Interstellar (2014)

Content by Tony Macklin. Originally published on November 4, 2014 @

Interstellar is majestic and ridiculous.

I think I saw a kitchen sink flying through space. And I may have seen M. Night Shyamalan behind a planet.

Interstellar is the story of a family - plus some scientists and astronauts - trying to save the human race.

It's a big concept on a big screen.

I was fortunate to see Interstellar in one of the 37 theaters across the country which are showing it on IMAX 70mm. The print is 800 pounds.

That's a mammoth print for a mammoth film. The dialogue is woolly mammoth.

The screenplay by the Nolan boys - Christopher and Jonathan - is more prose than poetry. Just quoting Dylan Thomas does not make the ponderous poetic.

Professor Brand (Michael Caine) tells astronaut Cooper (Matthew McConaughey), "By the time you come home, I'll have solved the problem of gravity." Unfortunately, he can't solve the problem of being interesting.

As a director, Christopher is no Kubrick. He substitutes a Star Old Lady for the Star Child.

Christopher Nolan is more plumber than artist, but he's a hell of a plumber. He knows his gravity.

The first part of Interstellar is clunky, but about an hour and 15 minutes in, there's a scene that is memorably human. Cooper in his space craft listens to and sees on a screen 23 years of messages from his two offspring, Murph and Tom. It's genuinely moving.

But the symbols throughout clunk. One astronaut is named Mann, and you ought to see how he behaves.

There are several lines and scenes that may provoke a chuckle, although I doubt if they're meant to.

When two astronauts have a rough and tumble fight on icy, barren terrain, it's more silly than it should be, especially when one keeps spouting about "survival" and "children."

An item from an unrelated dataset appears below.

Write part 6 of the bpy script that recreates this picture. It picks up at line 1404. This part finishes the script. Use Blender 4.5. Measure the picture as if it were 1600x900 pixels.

The cast tries to stay out of the way of special effects, which throw it aside. Matthew McConaughey, as Cooper, makes an adequate C-figure, and Jessica Chastain is fine as his adult daughter. Anne Hathaway (astronaut Amelia - get it?) seems like she is searching for a song to sing.

Interstellar has connections with television. It often seems like an outlandish episode of Forever or Scorpion. A character, who gives a tour, is played by Elyes Gabel, who stars in Scorpion. Bill Irwin, the voice of TARS in Interstellar, plays the cardinal on Blue Bloods. Religion in a robot?

At its best, Interstellar is vast and monumental. At its worst, Interstellar is nonsensical, melodramatic, and over-sentimentalized.

Two qualities one yearns for more of in Interstellar are humanity and silence. Like a wagging tongue, Interstellar makes one appreciate blessed silence, since it has so little.

Interstellar is a rock opera, but the rocks have turned to dust.

For too much of its length, Interstellar is hokum in a syrup of sound. It's interstellar elevator music.

At his age, composer Hans Zimmer shouldn't take steroids.

For part of the time, Interstellar is a thrilling, lurching space ride.

Interstellar is bombastic - part bomb, part fantastic.